Tuesday, May 22, 2018

CD Review: Dave Liebman/Tatsuya Nakatani/Adam Rudolph - The Unknowable

Dave Liebman/Tatsuya Nakatani/Adam Rudolph
The Unknowable
(RareNoise) www.rarenoiserecords.com

When Dave Liebman's name last appeared on this site, it came with two releases - a tribute to John Coltrane in a quintet with saxophonist Joe Lovano and in a duet with pianist Martial Solal, the latter bringing vitality to standards that have no doubt been played hundreds of times. The Unknowable puts the saxophonist in a completely different setting, bringing the same level of skill and energy: an improvised set of tracks with two percussionists.

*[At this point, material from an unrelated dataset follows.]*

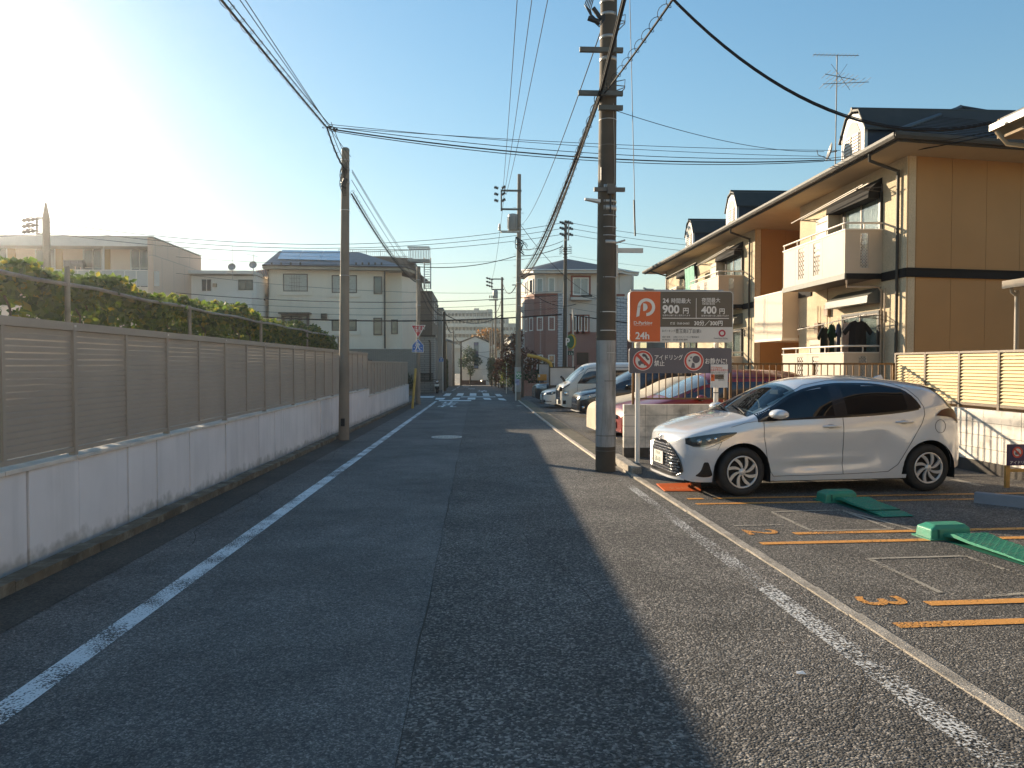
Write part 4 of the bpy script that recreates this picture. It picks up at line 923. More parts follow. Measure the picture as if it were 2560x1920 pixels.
# side glass: black surround first, then the two panes
for sd_ in (-1, 1):
    ya.side_patch('window_surround', lambda x: wlo(x)-.018, lambda x: whi(x)+.014, .97, 1.19, .002, TRIMB, sd_, 8)
    # ring below and above
    ya.side_patch('window_surround', lambda x: wlo(x)-.020, lambda x: wlo(x)+.012, 1.18, 3.17, .003, TRIMB, sd_, 40, 2)
    ya.side_patch('window_surround', lambda x: whi(x)-.022, lambda x: whi(x)+.006, 1.18, 3.17, .003, TRIMB, sd_, 40, 2)
    ya.side_patch('door_pillar', lambda x: wlo(x), whi, 2.02, 2.20, .004, TRIMB, sd_, 6)
    ya.side_patch('window_surround', lambda x: wlo(x)-.005, lambda x: whi(x)+.002, 3.02, 3.20, .0035, TRIMB, sd_, 8)
    ya.side_patch('side_window', lambda x: wlo(x)+.004, lambda x: whi(x)-.014, 1.17, 2.04, .0028, CARGL, sd_)
    ya.side_patch('side_window', lambda x: wlo(x)+.004, lambda x: whi(x)-.014, 2.17, 3.06, .0028, CARGL, sd_)
ya.top_patch('windscreen', .96, 1.60, lambda x: .67 - (x-.96)*.13, .006, CARWS)
ya.top_patch('cowl', .88, .985, lambda x: .66, .004, TRIMB, 4)
# wipers
mb = MB()
for y0, y1, x1 in ((-.58, .02, .96), (.02, .55, .96)):
    mb.tube([(.90, y0, ya.top_z(.90, y0)+.02), (.96, (y0+y1)/2, ya.top_z(.96, (y0+y1)/2)+.025), (1.01, y1, ya.top_z(1.01, y1)+.02)], .010, 5)
mb.build('wiper', BLACK, ya.t, local=True)
# door gaps
F_ = lambda pts, w_=.007: ya.side_line('panel_gap', pts, w_, SEAM)
F_([(1.05,.925),(1.04,.75),(1.08,.5),(1.14,.30),(1.18,.245)]); F_([(2.12,.98),(2.12,.7),(2.12,.4),(2.13,.25)]); F_([(1.18,.243),(1.7,.245),(2.13,.25),(2.5,.26),(2.75,.27)])
F_([(2.75,.27),(2.88,.36),(2.99,.55),(3.10,.74),(3.19,.88),(3.24,1.0),(3.24,1.10),(3.20,1.20),(3.10,1.32),(2.95,1.395)]); F_([(.97,.95),(1.2,1.10),(1.45,1.245),(1.75,1.375),(2.12,1.435),(2.5,1.44),(2.8,1.42),(2.95,1.395)], .006)
F_([(.30,.60),(.36,.62),(.5,.69)], .005); F_([(.5,.70),(.47,.64),(.44,.58)], .005)
F_([(.62,.865),(.8,.915),(.98,.94)], .006)
F_([(3.52,.26),(3.40,.69),(3.44,.72)][:1]+[(3.48,.40)], .001)
F_([(3.47+.085*math.cos(t), .845+.085*math.sin(t)) for t in [2*math.pi*k/20 for k in range(21)]], .006)
# sill and lower door crease
ya.side_patch('side_sill', lambda x: .185, lambda x: .235+.0*x, 1.19, 2.99, .018, WPEARL, -1, 20, 3)
for x in (1.86, 2.86):
    z = .86 if x < 2 else .905
    mb = MB(); yy0 = ya.Y(x+.06, z)
    mb.tube([(x-.02, -ya.Y(x-.02,z)-.004, z), (x+.03, -yy0-.028, z+.004), (x+.12, -yy0-.032, z+.005), (x+.19, -ya.Y(x+.19,z)-.022, z), (x+.22, -ya.Y(x+.22,z)-.004, z)], [.010,.015,.016,.014,.008], 8)
    o = mb.build('door_handle', WPEARL, ya.t, local=True); 
    ya.side_patch('handle_recess', lambda q, x=x: z-.03*math.sqrt(max(0,1-((q-x-.085)/.05)**2)), lambda q, x=x: z+.033*math.sqrt(max(0,1-((q-x-.085)/.05)**2)), x+.036, x+.134, .0012, M('handle_recess_paint', (.38,.38,.39), .3, .02, coat=.5), -1, 12, 3, o)
MIR = ya.mirror(1.19, .985, WPEARL, 1.1); ya.mirror(1.19, .985, WPEARL, 1.1, 1)
# headlights
for sd_ in (-1, 1):
    hl = ya.side_patch('headlight', lambda x: smooth_interp([(.10,.645),(.2,.615),(.35,.64),(.55,.715),(.68,.79)], x), lambda x: smooth_interp([(.10,.715),(.2,.745),(.35,.775),(.55,.80),(.68,.805)], x), .10, .68, .005, LAMPDK, sd_, 24)
    for x, r in ((.235,.034),(.34,.034),(.42,.020)):
        z = .682 if x < .3 else .702 if x < .4 else .722; mb = MB(); p = Vector((x, sd_*(ya.Y(x,z)+.004), z)); mb.lathe([(r, 0),(r*.9,.006),(r*.4,.009),(0,.009)], p, (-.35, sd_, .1), 14); mb.build('projector_lens', LAMPIN if x < .4 else CHROME, hl, local=True)
ya.side_patch('lamp_bezel', lambda x: smooth_interp([(.2,.618),(.35,.644),(.60,.745)], x)-.002, lambda x: smooth_interp([(.2,.626),(.35,.653),(.60,.753)], x), .16, .60, .0085, LAMPIN, -1, 16, 2)
# grille, intake, bumper corner, plate, badge
gw = lambda z: smooth_interp([(.22,.46),(.30,.58),(.42,.55),(.54,.45),(.62,.30),(.66,.15)], z)
gr = ya.front_patch('grille', lambda z: (-gw(z), gw(z)), .225, .655, .004, TRIMB, 10, 24)
mb = MB()
for i in range(10):
    for j in range(-10, 11):
        z = .265 + i*.037; y = (j + .5*(i % 2))*.052
        if abs(y) < gw(z)-.02:
            def q(dy, dz): yy_ = y+dy; zz_ = z+dz; return (ya.front_x(yy_, zz_)-.012, yy_, zz_)
            for (a, b) in (((-.026,0),(0,.018)), ((0,.018),(.026,0))): mb.tube([q(*a), q(*b)], .0035, 3)
            mb.tube([q(-.014,0), q(.014,0)], .0035, 3)
mb.build('grille_mesh', CHROME, gr, local=True)
mb = MB(); pts = []
for k in range(13): z = .235 + (.63-.235)*k/12; pts.append((ya.front_x(gw(z), z)-.008, -gw(z)-.004, z))
mb.tube(pts, .008, 5); mb.tube([(a, -b, c) for a, b, c in pts], .008, 5); mb.build('grille_frame', TRIMB, gr, local=True)
ya.front_patch('front_lip', lambda z: (-.60, .60), .185, .215, .022, WPEARL, 2, 24)
ya.side_patch('fog_recess', lambda x: smooth_interp([(.20,.25),(.28,.24),(.36,.25),(.385,.27)], x), lambda x: smooth_interp([(.20,.262),(.25,.32),(.29,.43),(.33,.43),(.365,.34),(.385,.285)], x), .20, .385, .004, TRIMB, -1, 16)
ya.side_patch('bumper_crease', lambda x: smooth_interp([(.05,.515),(.2,.51),(.33,.475),(.42,.40)], x)-.012, lambda x: smooth_interp([(.05,.515),(.2,.51),(.33,.475),(.42,.40)], x)+.006, .06, .40, .012, WPEARL, -1, 16, 3)
ya.plate([('練馬 530', .030, -.10, .035), ('30-10', .062, -.12, -.062)], .42, 0)
mb = MB(); z = .665
def ell(cy, cz, a, b): 
    return [(ya.front_x(0,cz)-.012 + abs(math.sin(t))*0, cy+a*math.cos(t), cz+b*math.sin(t)) for t in [2*math.pi*k/22 for k in range(23)]]
for e in ((0,.685,.060,.040),(0,.685,.018,.038),(0,.702,.040,.016)): mb.tube(ell(*e), .0045, 5)
mb.build('badge', CHROME, ya.t, local=True)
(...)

Tatsuya Nakatani and Adam Rudolph are not your average percussionists either. Nakatani - who utilizes gongs, metal percussion, standard percussion and, on one track, a trap kit - has played with numerous free jazz improvisers and as a solo artist. Adam Rudolph is an expert hand drummer who leads the electric Moving Pictures octet and Go: Organic Orchestra, which has included upwards of 30 players. Both bring different concepts to the table. Rudolph often plays flowing pulses while Nakatani contributes more atmospheric sounds, sometimes in the form of scraping metal. That can often have the effect of nails on the chalkboard but here it lends a sense of intrigue to the music. With Rudolph also doing live electronic processing and picking up a thumb piano, Fender Rhodes (Liebman does too on one track) and strings that add a groove in a few places, the sounds never stay in one place.

Liebman gets ample opportunity to cut loose and he makes the most of it. With some delay effects on his soprano, he wails with abandon during the title track while one of his co-horts plays what sounds like a gamelan. In addition to blowing free, he constructs a deeply melodic tenor line in "Present Time" while Rudolph attacks his congas and Nakatani scrapes up some industrial clatter behind them. For contrast, this is immediately followed by the tranquil "Distant Twilight." Nothing on The Unknowable exceeds five minutes, guaranteeing that everything lasts as long as the inspiration continues. Even in the wilder pieces, like the percussion-only romp "Transmutations" the forward direction is always clear.